Let's say they were able to remove this liquidity quickly, this would require aggressive actions by the reserve banks and would surely snuff out any nascent recovery in short order. Well aware of this, the Fed's of the world are going to lean towards less removing liquidity and more time for growth to take hold, which would then increase the risk of high levels of monetary inflation (Bernanke has already clearly said he will error to the side of growth before beginning to remove the expansionist measures). The depth of this current recession is severe enough that anything close to strong growth levels is many months if not years away. Nevertheless, it is prudent to hold investments now that are likely to be very good hedges against inflation rather than wait (especially ones with cash flow).
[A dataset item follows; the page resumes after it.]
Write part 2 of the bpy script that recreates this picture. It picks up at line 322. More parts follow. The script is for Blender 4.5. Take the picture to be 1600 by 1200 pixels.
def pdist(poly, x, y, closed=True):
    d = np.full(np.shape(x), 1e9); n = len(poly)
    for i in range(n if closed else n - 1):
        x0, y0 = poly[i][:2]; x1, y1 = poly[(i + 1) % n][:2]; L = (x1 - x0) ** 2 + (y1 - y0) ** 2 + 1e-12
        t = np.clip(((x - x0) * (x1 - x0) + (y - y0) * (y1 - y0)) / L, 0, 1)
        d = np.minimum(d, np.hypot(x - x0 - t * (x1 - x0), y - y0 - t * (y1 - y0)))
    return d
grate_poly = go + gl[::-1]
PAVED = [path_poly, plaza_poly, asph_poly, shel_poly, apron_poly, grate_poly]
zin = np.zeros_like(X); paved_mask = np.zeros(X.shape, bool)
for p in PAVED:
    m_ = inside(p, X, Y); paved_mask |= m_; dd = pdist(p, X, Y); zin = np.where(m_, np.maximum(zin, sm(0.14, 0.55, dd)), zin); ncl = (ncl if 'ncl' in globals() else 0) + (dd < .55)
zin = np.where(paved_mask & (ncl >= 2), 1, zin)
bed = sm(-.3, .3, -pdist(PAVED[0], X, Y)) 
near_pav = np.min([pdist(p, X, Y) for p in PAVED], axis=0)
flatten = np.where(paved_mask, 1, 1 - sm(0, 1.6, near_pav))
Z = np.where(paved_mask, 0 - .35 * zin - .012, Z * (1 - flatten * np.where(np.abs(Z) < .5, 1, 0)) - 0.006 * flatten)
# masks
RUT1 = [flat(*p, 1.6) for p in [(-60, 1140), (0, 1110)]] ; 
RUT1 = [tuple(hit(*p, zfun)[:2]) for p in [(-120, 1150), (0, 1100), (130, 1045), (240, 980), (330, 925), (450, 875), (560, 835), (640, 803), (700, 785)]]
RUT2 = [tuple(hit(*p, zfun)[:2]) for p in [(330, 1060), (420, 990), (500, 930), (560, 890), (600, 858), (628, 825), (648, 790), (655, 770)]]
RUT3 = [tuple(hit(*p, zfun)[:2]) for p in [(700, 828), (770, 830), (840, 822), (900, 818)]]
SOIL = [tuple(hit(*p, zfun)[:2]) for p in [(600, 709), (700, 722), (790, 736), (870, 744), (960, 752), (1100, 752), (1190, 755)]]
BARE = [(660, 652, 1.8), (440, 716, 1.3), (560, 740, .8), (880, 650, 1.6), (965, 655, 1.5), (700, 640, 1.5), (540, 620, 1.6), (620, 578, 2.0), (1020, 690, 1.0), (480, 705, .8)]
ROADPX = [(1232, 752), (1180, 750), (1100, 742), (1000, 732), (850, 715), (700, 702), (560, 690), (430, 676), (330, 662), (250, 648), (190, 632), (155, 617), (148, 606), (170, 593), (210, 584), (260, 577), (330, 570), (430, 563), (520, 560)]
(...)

Monetary inflation will probably come without warning and so fast it will be hard to act.

This brings us to farmland and whether it is a viable inflation hedge. The answer I suggest is yes, in fact, it may be one the best choices. Food and fuel inflation have already been having a bullish effect on farmland, extreme monetary inflation would carry an even bigger impact. Historically, farmland prices have statistically shown a high correlation with inflation, much more consistent than even gold. I compared the USDA's statistics for U.S. farmland prices, using the average change for Iowa, Indiana and Illinois since 1971, with the annual change in the CPI as the measure of inflation. There was a significant correlation (0.43) between farmland prices and the CPI, confirming what a number of other academic studies have found - that farmland has been a viable inflation hedge. The following table shows during periods of high inflation farmland has responded with even higher price gains.
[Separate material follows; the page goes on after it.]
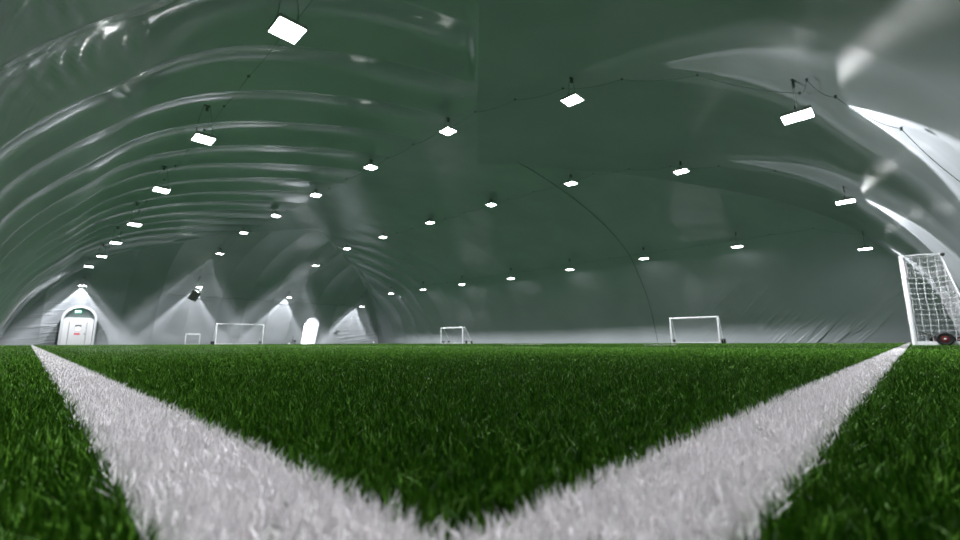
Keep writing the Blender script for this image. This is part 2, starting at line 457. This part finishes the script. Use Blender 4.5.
tanv = mth('DIVIDE', mth('ABSOLUTE', sx.outputs['X']), az_)
cut = nt.nodes.new('ShaderNodeMapRange'); cut.interpolation_type = 'SMOOTHSTEP'
cut.inputs['From Min'].default_value = math.tan(math.radians(CUT+1.0)); cut.inputs['From Max'].default_value = math.tan(math.radians(CUT-6.5))
nt.links.new(tanv, cut.inputs['Value'])
wing = nt.nodes.new('ShaderNodeMapRange'); wing.interpolation_type = 'SMOOTHSTEP'     # batwing optic
wing.inputs['From Min'].default_value = .45; wing.inputs['From Max'].default_value = .74
wing.inputs['To Min'].default_value = 1.0; wing.inputs['To Max'].default_value = 1.75
nt.links.new(tanv, wing.inputs['Value'])
nt.links.new(mth('MULTIPLY', mth('MULTIPLY', cut.outputs['Result'], wing.outputs['Result']), mth('POWER', az_, 1.1)), em.inputs['Strength'])
spots = {}
for nm_, f_ in (('mid', 1.0), ('near', .85), ('far', .78)):      # the lamps next to the end walls run dimmed
    spots[nm_] = spot.copy(); spots[nm_].energy = SPOT_W*f_
for ri, R in enumerate(rows):
    for k, (x, y, z) in enumerate(R):
        x, y, z = x+CX+.185, y+CY+.195, z+CZ-.14-.0025*math.hypot(x, y)
        if k == 8: x, y, z = x*.985, y*.985, z*.985
        cat_label = f'square ceiling light panel, {ordn[k]} from the near end, {rowname[ri]}'
        e = empty('ceiling_light', (x, y, z), label=cat_label, cat='ceiling light', group='light panels hanging from the dome')
        for nm, me in (('housing', hm), ('diffuser', dm)):
            o = bpy.data.objects.new(nm, me); COL.objects.link(o); o.parent = e
        top = dome_z(x, y)-z
        for sx in (-.2, .2):
            MB().tube([(sx, 0, .06), (sx*.8, 0, max(.16, top*.55)), (sx*.35, 0, top+.02)], .006, 5).build('hanger_wire', M['wire'], e)
            MB().box((sx, 0, .13), (.03, .03, .09)).build('wire_clamp', M['cable'], e)
        MB().box((0, 0, top-.12), (.07, .05, .11)).build('driver_box', M['wire'], e)
        MB().box((0, 0, top-.02), (.16, .05, .04)).build('mounting_plate', M['wire'], e)
        lo = bpy.data.objects.new('lamp_beam', spots['near' if k == 0 else 'far' if k == 8 else 'mid']); COL.objects.link(lo); lo.parent = e; lo.location = (0, 0, -.03)

# power cables clipped along the fabric
CLIP = MB().box((0, 0, 0), (.06, .04, .05)).mesh('cable_clip'); CLIP.materials.append(M['cable'])
def sag_cable(name, label, clips, sag, r=.0055):
    pts = []
    for a, b in zip(clips[:-1], clips[1:]):
        for i in range(8):
            t = i/8; p = Vector(a).lerp(Vector(b), t); p.z -= sag*4*t*(1-t); pts.append(p)
    pts.append(Vector(clips[-1]))
    e = empty(name, clips[0], label=label, cat='cable', group='power cables along the dome')
    o = Vector(clips[0])
    MB().tube([p-o for p in pts], r, 6).build('cable_run', M['cable'], e, True)
    for p in clips:
        q = bpy.data.objects.new('cable_clip', CLIP); COL.objects.link(q); q.parent = e; q.location = Vector(p)-o+Vector((0, 0, .005))
def clip(x, y, dz=.07): return (x, y, max(.3, dome_z(x, y)-dz))
for ri, lab in enumerate(['thin dark power cable feeding the lights along the left wall', 'thin dark power cable feeding the second row of lights from the left',
                          'thin dark power cable feeding the third row of lights from the left', 'thin dark power cable feeding the lights along the right wall']):
    x = rows[ri][2][0]+.45
    ys = [1.0+i*2.06 for i in range(23)]
    cl = [clip(x, y, .10) for y in ys]
    if ri == 1: cl = [clip(10.5, -1.25, .22), clip(10.15, -.45, .22), clip(10.13, .35, .22), clip(10.2, .75, .12)]+cl
    sag_cable('power_cable', lab, cl, .10 if ri in (1, 2) else .06)
sag_cable('power_cable', 'thin dark cable strung across the end wall above both doors',
          [clip(x, 50.5, .10) for x in np.linspace(8.6, 29.0, 11)], .10, .018)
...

Since 1971, during the years when inflation was:

Farmland Prices Returned on average during those years:

Over 3%

 

+ 8.3%

Over 4%

 

+ 12.3%

Over 6%

 

+ 15.7%

Inflation comes in many forms. Food price inflation over the past decade can be directly tied to higher crop prices, which along with increasing emerging market demand, has been underpinning the current bull market in farmland prices. Considering monetary inflation, hard assets in general will appreciate to match the increased currency available in the system. Real estate is a basic hard asset, including both homes and farmland. Housing prices will have a tougher time responding to higher inflation for some time, given their oversupply and debt overhang. Farmland has no issues holding it back (other than maybe it is not starting from an especially cheap level). High inflation would probably bring higher interest rates; this will be a negative for home prices but less so for farmland prices since there is little leverage in the current makeup of farmland ownership.

In conclusion, the effects of mild monetary inflation on the already elevated prices for farmland would probably be modest, but excessive inflation would very likely carry farmland prices much higher. Given that the damage to one's portfolio from high inflation is so harsh, it is better to be safe than sorry and hold some protection now (especially important for retirees to consider). Houses could be a good choice in a few years, once they have had more time to digest their supply and debt issues; gold is volatile and earns no interest so only should be held in modest amounts; farmland is maybe the best choice since it has a very bullish case now anyway based on growing emerging market demand, plus it has a shown a high probability of protecting your wealth during extreme inflationary conditions.